Choosing the Right Players: What Motivates Them Matters

Imagine you’re picking your starting lineup—or hiring your next star employee. Talent alone won’t guarantee success. Through my years of coaching, I’ve seen players show up with all kinds of motives. As a coach—or a leader—you want the ones who put the team before themselves. Seems obvious, right? But it’s not always that simple.
When selecting players or employees, we often get drawn to the most obvious talent. Who can beat defenders one-on-one? Who can bring in the biggest clients? Who looks like they’ll deliver results on day one? But that tells you very little about whether someone will show up for the team when it matters.
What if I told you there’s a bit of a shortcut to understanding what to look for?
In Patrick Lencioni’s book The Motive, he introduces the idea of responsibility-centered versus reward-centered players. Responsibility-centered players focus selflessly on the team, while reward-centered players chase the spotlight, the outcome, or personal gain. When the pressure rises, they choose themselves over the team.
Lencioni writes, “Simply stated, players who are responsibility-centered almost always exceed expectations. Players who are reward-centered almost always fail to live up to theirs.” (p. 136)
I find this language especially useful because it gives us a way to name and recognize these two very different motivations when we see them in action.
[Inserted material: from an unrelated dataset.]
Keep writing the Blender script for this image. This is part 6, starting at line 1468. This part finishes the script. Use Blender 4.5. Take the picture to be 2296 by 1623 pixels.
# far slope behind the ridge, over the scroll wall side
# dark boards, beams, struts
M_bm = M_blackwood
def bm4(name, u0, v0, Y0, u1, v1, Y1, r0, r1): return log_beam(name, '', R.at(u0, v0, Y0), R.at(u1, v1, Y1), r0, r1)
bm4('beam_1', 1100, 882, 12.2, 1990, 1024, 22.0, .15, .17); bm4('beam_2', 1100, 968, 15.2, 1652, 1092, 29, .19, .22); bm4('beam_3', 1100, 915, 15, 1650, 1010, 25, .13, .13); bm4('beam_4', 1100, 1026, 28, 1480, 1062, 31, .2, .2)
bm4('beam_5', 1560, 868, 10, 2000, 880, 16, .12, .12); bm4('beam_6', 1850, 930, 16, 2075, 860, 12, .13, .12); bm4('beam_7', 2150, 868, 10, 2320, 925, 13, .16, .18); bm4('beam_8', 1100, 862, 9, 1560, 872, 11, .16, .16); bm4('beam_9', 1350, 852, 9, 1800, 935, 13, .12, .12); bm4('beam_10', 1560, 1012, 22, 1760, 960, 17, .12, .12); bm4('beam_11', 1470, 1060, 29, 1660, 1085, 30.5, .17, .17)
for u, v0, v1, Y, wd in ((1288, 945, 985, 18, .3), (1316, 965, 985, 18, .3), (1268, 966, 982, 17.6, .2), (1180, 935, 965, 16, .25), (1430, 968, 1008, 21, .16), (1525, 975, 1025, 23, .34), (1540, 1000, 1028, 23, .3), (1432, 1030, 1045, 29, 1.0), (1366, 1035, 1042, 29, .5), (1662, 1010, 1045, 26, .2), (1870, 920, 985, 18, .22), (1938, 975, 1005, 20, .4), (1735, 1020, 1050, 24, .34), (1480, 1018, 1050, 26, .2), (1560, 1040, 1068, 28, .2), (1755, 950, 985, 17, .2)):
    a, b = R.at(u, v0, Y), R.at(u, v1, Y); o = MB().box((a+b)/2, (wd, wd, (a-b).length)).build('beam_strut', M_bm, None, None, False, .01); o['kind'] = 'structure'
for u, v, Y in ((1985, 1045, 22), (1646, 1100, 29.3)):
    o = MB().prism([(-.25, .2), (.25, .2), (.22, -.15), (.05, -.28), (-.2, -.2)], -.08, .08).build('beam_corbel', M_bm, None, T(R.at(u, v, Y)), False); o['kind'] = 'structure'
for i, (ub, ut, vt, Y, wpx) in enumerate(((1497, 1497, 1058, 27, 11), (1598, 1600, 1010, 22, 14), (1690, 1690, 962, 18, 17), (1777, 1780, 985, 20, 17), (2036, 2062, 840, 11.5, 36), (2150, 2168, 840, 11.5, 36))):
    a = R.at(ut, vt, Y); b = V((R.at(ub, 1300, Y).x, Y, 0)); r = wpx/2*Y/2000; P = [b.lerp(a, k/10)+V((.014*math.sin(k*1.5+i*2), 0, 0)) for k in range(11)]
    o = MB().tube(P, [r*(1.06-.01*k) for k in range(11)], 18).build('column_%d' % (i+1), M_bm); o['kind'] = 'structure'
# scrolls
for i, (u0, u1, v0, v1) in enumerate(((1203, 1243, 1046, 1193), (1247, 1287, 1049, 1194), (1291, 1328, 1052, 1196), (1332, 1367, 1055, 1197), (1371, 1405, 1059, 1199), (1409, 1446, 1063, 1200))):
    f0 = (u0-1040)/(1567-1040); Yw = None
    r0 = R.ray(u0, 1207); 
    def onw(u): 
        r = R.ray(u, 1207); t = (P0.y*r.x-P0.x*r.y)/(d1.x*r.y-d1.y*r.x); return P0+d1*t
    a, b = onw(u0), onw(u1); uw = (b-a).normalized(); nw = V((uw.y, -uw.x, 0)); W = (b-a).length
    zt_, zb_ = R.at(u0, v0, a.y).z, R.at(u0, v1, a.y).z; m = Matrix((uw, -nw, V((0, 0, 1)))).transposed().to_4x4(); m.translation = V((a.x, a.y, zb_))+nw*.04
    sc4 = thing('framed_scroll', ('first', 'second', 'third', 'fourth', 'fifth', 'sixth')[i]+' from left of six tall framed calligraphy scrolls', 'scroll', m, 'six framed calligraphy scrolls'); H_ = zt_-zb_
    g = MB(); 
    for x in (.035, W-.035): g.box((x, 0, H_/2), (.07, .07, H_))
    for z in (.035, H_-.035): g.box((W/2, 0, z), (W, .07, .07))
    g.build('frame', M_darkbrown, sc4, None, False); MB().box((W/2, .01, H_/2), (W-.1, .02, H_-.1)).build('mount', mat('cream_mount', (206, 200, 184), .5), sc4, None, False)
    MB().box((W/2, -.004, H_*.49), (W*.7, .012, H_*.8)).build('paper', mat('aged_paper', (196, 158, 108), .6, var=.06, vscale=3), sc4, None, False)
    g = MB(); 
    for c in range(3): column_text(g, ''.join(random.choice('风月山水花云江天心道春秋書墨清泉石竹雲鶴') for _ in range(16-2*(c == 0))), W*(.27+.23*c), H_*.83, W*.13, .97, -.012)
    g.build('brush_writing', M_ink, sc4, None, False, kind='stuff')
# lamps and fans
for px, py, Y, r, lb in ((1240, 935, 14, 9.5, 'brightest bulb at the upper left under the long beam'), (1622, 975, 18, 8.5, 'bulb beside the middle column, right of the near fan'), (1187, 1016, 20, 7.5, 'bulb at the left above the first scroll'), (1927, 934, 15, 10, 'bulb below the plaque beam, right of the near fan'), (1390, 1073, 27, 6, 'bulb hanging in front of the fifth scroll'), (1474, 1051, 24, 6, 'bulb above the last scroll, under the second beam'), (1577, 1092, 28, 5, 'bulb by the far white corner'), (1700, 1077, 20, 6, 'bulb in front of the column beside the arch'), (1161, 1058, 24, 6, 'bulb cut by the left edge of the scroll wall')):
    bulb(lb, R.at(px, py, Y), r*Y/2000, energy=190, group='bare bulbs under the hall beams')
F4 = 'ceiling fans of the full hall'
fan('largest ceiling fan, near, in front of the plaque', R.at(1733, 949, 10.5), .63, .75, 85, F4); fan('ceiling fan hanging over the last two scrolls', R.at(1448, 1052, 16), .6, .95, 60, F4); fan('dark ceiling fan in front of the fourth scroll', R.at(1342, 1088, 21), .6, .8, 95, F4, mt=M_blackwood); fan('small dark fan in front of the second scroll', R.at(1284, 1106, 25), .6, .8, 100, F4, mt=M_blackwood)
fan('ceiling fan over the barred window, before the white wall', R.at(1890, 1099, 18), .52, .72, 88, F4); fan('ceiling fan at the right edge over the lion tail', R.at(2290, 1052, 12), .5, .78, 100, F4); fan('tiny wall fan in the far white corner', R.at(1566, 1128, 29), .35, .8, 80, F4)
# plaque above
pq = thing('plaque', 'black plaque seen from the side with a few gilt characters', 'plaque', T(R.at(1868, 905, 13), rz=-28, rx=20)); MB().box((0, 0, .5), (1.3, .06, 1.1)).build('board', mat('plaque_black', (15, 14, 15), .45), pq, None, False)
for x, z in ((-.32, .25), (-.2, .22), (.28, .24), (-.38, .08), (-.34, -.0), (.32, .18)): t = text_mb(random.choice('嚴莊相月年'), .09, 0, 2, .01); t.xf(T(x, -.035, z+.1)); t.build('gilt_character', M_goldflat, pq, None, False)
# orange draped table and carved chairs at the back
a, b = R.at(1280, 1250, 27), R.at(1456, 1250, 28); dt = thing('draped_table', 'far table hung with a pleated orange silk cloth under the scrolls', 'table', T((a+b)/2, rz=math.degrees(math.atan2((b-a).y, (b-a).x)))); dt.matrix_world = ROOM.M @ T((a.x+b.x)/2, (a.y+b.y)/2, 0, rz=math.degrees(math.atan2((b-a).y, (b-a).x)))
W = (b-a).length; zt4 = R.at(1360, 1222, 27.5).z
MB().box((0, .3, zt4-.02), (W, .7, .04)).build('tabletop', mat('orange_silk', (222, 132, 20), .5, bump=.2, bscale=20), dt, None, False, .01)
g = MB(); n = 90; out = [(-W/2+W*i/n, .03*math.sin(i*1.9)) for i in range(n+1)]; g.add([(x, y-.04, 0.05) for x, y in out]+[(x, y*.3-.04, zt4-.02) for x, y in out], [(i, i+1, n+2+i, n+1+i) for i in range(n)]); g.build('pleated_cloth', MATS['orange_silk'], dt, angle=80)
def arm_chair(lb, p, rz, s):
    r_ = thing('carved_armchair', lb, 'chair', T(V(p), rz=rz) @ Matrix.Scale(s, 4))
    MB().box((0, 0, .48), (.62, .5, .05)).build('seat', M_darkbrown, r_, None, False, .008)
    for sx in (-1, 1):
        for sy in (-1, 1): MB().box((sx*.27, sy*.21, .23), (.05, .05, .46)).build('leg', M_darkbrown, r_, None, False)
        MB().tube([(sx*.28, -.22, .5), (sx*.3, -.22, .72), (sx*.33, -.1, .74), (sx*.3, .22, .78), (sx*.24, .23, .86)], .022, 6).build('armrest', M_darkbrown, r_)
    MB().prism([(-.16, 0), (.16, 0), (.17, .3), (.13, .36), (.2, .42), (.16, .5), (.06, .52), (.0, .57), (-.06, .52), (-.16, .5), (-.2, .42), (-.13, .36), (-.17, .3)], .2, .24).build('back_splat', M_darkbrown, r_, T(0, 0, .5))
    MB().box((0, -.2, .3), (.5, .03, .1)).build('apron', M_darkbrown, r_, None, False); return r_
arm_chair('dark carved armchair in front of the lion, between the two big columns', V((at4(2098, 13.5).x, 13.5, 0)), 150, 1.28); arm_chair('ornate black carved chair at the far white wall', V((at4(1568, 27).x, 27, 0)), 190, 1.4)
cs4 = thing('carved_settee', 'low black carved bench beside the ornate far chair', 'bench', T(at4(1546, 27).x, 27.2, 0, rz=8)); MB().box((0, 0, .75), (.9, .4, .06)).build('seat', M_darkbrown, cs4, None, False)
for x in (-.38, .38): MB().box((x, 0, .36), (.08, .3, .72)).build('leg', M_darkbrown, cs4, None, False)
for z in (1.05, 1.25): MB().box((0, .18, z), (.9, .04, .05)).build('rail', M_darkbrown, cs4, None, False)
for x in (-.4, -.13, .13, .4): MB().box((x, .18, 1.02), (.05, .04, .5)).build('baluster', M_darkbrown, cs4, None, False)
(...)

So how do you actually identify and highlight these different motives? Here are three things to try, on the field and in your organization:
- Let it be known which you aim to attract. Signal that your culture is built on responsibility to the team. Reward-centered thinking won’t thrive here. People take cues from what you emphasize, reward, and tolerate. At the tryout or interview you can make this apparent. You can just state it plainly.
- Ask about failure—an approach I have used at tryouts with players. What was your worst game last season? What could you have done differently? This works for players and employees alike. Humility and accountability reveal whether someone’s wired for the team or themselves. Do they take any ownership or blame everyone else.
- Notice the in-between moments. When they lose the ball, when a project fails, when things don’t go their way—do they lift up their teammates, or walk away shaking their head? Motive shows up in these small but telling moments. This could even be how they treat everyone during the interview process not just those with decision making power.
From firsthand experience, once you have a reward-centered player or employee, it takes a lot of work to shift them toward responsibility—and sometimes they never get there. The key is intentional selection and culture design. Build a team where responsibility-centered people feel at home—and reward-centered people realize early this isn’t the place for them.
The truth is, the teams that flourish aren’t just the most talented. They’re the ones filled with people motivated by something bigger than themselves—on the field and in the office alike.